→ **Given exercise**
Check each line of the listing below for the string "scene", and give only how many lines hold it.

→ **Data section**
• • •
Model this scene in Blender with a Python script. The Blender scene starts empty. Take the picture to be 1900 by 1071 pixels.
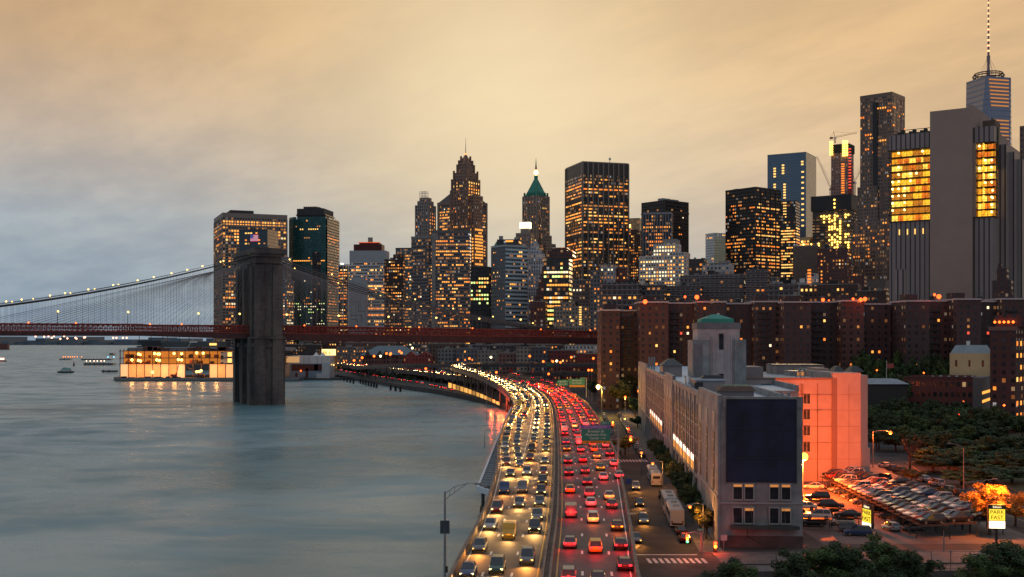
import bpy, math, random
from mathutils import Vector, Matrix
R = math.radians
rnd = random.Random(7)
sc = bpy.context.scene
col = sc.collection
# ------------------------------------------------------------------ camera
F = 2100.0; CX = 950.0; HY = 627.0; CZ = 36.0
cd = bpy.data.cameras.new('camera'); cam = bpy.data.objects.new('camera', cd); col.objects.link(cam)
cam.location = (0, 0, CZ); cam.rotation_euler = (R(90), 0, 0)
cd.sensor_width = 36; cd.lens = 36*F/1900; cd.shift_y = (HY-535.5)/1900
cd.clip_start = 1; cd.clip_end = 30000
sc.camera = cam
sc.render.engine = 'CYCLES'
sc.view_settings.view_transform = 'Standard'; sc.view_settings.look = 'None'
sc.view_settings.exposure = 0.0; sc.view_settings.gamma = 1
sc.cycles.use_denoising = True
sc.cycles.max_bounces = 5; sc.cycles.diffuse_bounces = 2; sc.cycles.glossy_bounces = 3
sc.cycles.transmission_bounces = 2; sc.cycles.sample_clamp_indirect = 4; sc.cycles.sample_clamp_direct = 0
sc.cycles.use_light_tree = True; sc.cycles.caustics_reflective = False; sc.cycles.caustics_refractive = False

# ------------------------------------------------------------------ node helper
class NT:
    def __init__(s, tree): s.t = tree; s.n = tree.nodes; s.l = tree.links
    def new(s, kind, **kw):
        n = s.n.new(kind)
        for k, v in kw.items(): setattr(n, k, v)
        return n
    def put(s, sock, v):
        if v is None: return
        if isinstance(v, bpy.types.NodeSocket): s.l.new(v, sock)
        elif isinstance(v, (tuple, list)):
            if len(v) == 3 and sock.type == 'RGBA': v = (*v, 1)
            sock.default_value = v
        else: sock.default_value = v
    def m(s, op, a, b=None, c=None, clamp=False):
        n = s.n.new('ShaderNodeMath'); n.operation = op; n.use_clamp = clamp
        for i, v in enumerate((a, b, c)): s.put(n.inputs[i], v)
        return n.outputs[0]
    def mix(s, f, a, b, mode='MIX'):
        n = s.n.new('ShaderNodeMix'); n.data_type = 'RGBA'; n.blend_type = mode
        s.put(n.inputs[0], f); s.put(n.inputs[6], a); s.put(n.inputs[7], b)
        return n.outputs[2]
    def comb(s, x, y, z):
        n = s.n.new('ShaderNodeCombineXYZ'); s.put(n.inputs[0], x); s.put(n.inputs[1], y); s.put(n.inputs[2], z); return n.outputs[0]
    def noise(s, vec, scale, detail=3, rough=.5):
        n = s.n.new('ShaderNodeTexNoise'); s.put(n.inputs['Vector'], vec); n.inputs['Scale'].default_value = scale
        n.inputs['Detail'].default_value = detail; n.inputs['Roughness'].default_value = rough; return n.outputs[0]
    def ramp(s, f, stops, interp='LINEAR'):
        n = s.n.new('ShaderNodeValToRGB'); s.put(n.inputs[0], f); r = n.color_ramp; r.interpolation = interp
        while len(r.elements) < len(stops): r.elements.new(0.5)
        for e, (p, c) in zip(r.elements, stops): e.position = p; e.color = (*c, 1)
        return n.outputs[0]
    def sstep(s, x, a, b):
        n = s.n.new('ShaderNodeMapRange'); n.interpolation_type = 'SMOOTHSTEP'
        s.put(n.inputs[0], x); n.inputs[1].default_value = min(a, b); n.inputs[2].default_value = max(a, b)
        if a > b: n.inputs[3].default_value = 1.0; n.inputs[4].default_value = 0.0
        return n.outputs[0]

# ------------------------------------------------------------------ world: dusk sky with streaky overcast, bright in the west
SUN_EL = 9; SUN_AZ = 14     # degrees, azimuth clockwise from the view axis
w = bpy.data.worlds.new('World'); sc.world = w; w.use_nodes = True
q = NT(w.node_tree); q.n.clear()
tc = q.new('ShaderNodeTexCoord'); sep = q.new('ShaderNodeSeparateXYZ'); q.put(sep.inputs[0], tc.outputs['Generated'])
dx, dy, dz = sep.outputs
ez = q.m('MAXIMUM', dz, 0.0)
low = q.ramp(q.m('MULTIPLY', ez, 2.0), [(0, (.37, .44, .49)), (.12, (.42, .46, .47)), (.26, (.57, .49, .39)), (.38, (.68, .52, .34)), (.50, (.72, .50, .28)), (.62, (.68, .46, .25)), (.82, (.42, .42, .42)), (1, (.33, .38, .45))])
cool = q.ramp(q.m('MULTIPLY', ez, 2.0), [(0, (.24, .32, .41)), (.10, (.30, .38, .46)), (.20, (.38, .44, .49)), (.36, (.58, .46, .36)), (.48, (.62, .42, .25)), (.62, (.58, .37, .19)), (.82, (.40, .41, .42)), (1, (.33, .38, .45))])
side = q.sstep(q.m('ADD', dx, q.m('MULTIPLY', q.noise(tc.outputs['Generated'], 2.0, 2), 0.2)), -0.38, 0.12)
base = q.mix(side, cool, low)
right = q.sstep(dx, 0.10, 0.45)
base = q.mix(q.m('MULTIPLY', q.m('MULTIPLY', right, .75), q.sstep(ez, .44, .30)), base, (.70, .46, .25))
# streaks: high thin overcast raked by the wind
inv = q.m('DIVIDE', 1.0, q.m('ADD', ez, 0.10))
u = q.m('MULTIPLY', dx, inv); v = q.m('MULTIPLY', dy, inv)
cvec = q.comb(q.m('ADD', q.m('MULTIPLY', u, 1.15), q.m('MULTIPLY', v, .30)), q.m('ADD', q.m('MULTIPLY', v, .75), q.m('MULTIPLY', u, .35)), 0.0)
n1 = q.noise(cvec, 0.9, 6, .55); n2 = q.noise(cvec, 3.1, 5, .6)
cl = q.m('ADD', q.m('MULTIPLY', n1, .6), q.m('MULTIPLY', n2, .4))
cf = q.sstep(cl, .38, .62)
base = q.mix(1.0, base, q.mix(cf, (.85, .86, .89), (1.08, 1.06, 1.02)), 'MULTIPLY')
# pale yellow glow where the sun stands behind the cloud
gx = q.m('DIVIDE', q.m('SUBTRACT', dx, -0.01), .14); gz = q.m('DIVIDE', q.m('SUBTRACT', dz, .21), .13)
g = q.m('EXPONENT', q.m('MULTIPLY', -1.0, q.m('ADD', q.m('MULTIPLY', gx, gx), q.m('MULTIPLY', gz, gz))))
g = q.m('MULTIPLY', g, q.m('MAXIMUM', dy, 0.0))
glow = q.mix(q.m('MULTIPLY', g, .75), base, (.92, .75, .48))
west = q.sstep(dy, -0.25, 0.75)
east = q.ramp(ez, [(0, (.21, .23, .28)), (.4, (.28, .285, .31)), (1, (.32, .36, .42))])
skyc = q.mix(west, east, glow)
ns = q.new('ShaderNodeTexSky', sky_type='NISHITA', sun_disc=False, sun_elevation=R(SUN_EL), sun_rotation=R(SUN_AZ), altitude=0, air_density=1.5, dust_density=3)
b1 = q.new('ShaderNodeBackground'); q.put(b1.inputs[0], skyc); b1.inputs[1].default_value = 1.0
b2 = q.new('ShaderNodeBackground'); q.put(b2.inputs[0], ns.outputs[0]); b2.inputs[1].default_value = 0.0015
ad = q.new('ShaderNodeAddShader'); q.l.new(b1.outputs[0], ad.inputs[0]); q.l.new(b2.outputs[0], ad.inputs[1])
wo = q.new('ShaderNodeOutputWorld'); q.l.new(ad.outputs[0], wo.inputs[0])
sd = bpy.data.lights.new('sun', 'SUN'); sd.energy = 0.5; sd.angle = R(12); sd.color = (1, .66, .36)
sun = bpy.data.objects.new('sun', sd); col.objects.link(sun)
sun.rotation_euler = Vector((-math.sin(R(SUN_AZ))*math.cos(R(SUN_EL)), -math.cos(R(SUN_AZ))*math.cos(R(SUN_EL)), -math.sin(R(SUN_EL)))).to_track_quat('-Z', 'Y').to_euler()

# ------------------------------------------------------------------ unprojection of what was measured on the photograph
def P(px, py, Y): return Vector(((px-CX)*Y/F, Y, CZ-(py-HY)*Y/F))
def GY(py, z): return F*(CZ-z)/(py-HY)
def X(px, Y): return (px-CX)*Y/F
def Z(py, Y): return CZ-(py-HY)*Y/F
def Gp(px, py, z): y = GY(py, z); return Vector((X(px, y), y, z))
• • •
→ **Answer to this exercise**
2